What kind of kitchens do you think state schools have? This is the exact situation produced by the public-sector “save the money to spend it on bureaucrats” approach. It’s nothing to do with PFI.
At my local primary school (bog-standard state-run, natch), the kitchen was completely removed – to make more office space of course. ALL the food is now brought in from somewhere else in “hot boxes”.
Don’t blame the market.
Jamie Oliver will be turning in his grave.
From my county council: “There are no hot school meals in Dorset.” So, that’s that sorted. The poor kids get bussed-in sandwiches.
At my school we have cooked meals, but the library is being moved into the school premises as the current building does not enable disabled access.
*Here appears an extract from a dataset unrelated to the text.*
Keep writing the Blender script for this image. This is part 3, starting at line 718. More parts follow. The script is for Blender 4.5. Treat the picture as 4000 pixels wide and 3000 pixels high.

So at a cost of £200,000 (plus ???) it is being moved … and the school music facilities, room etc., are being shut down.
Whooop de doooooo….well you can’t get Music teachers anyway.
The prospect of Jamie turning in his gravy ha supset me… I think I will go and lie down.
Sorry Anonymous, but I believe the making profits from feeding school children to be immoral. I’ll blame who I like, thanks.
I don’t see it as the PFI companies responsibility at all – it’s up to the government, who are writing the PFI contract, defining the specifications and spending the public’s money.
If they commission companies to provide sub-standard rubbish, either specifically, or by omitting appropriate quality requirements, then it’s their fault. And it’s our fault too for letting them do it, and not making enough fuss to our MPs etc.
Let’s face it, and with respect, if you come to Chicken Yoghurt looking to debate with a titan of economic theory, you’re onto a loser. Please, come for the spite, stay for the bile.
My policy is this: If you knowingly invest in, or work for, a company that provides PFI schools and those schools aren’t good enough to provide decent meals to the children, you are a wanker. In fact, you are less than human.
Conversely, if you are a government lacky negotiating a PFI schools contract and allow the company with which you are negotiating to squeeze the margins to the point that they do not provide decent meals to the children, you are also a wanker and betraying the reason you do your job which is to get the best deal FOR THE PEOPLE WHO PAY YOUR SODDING WAGES. You will go to Hell when, miserable and alone, you die.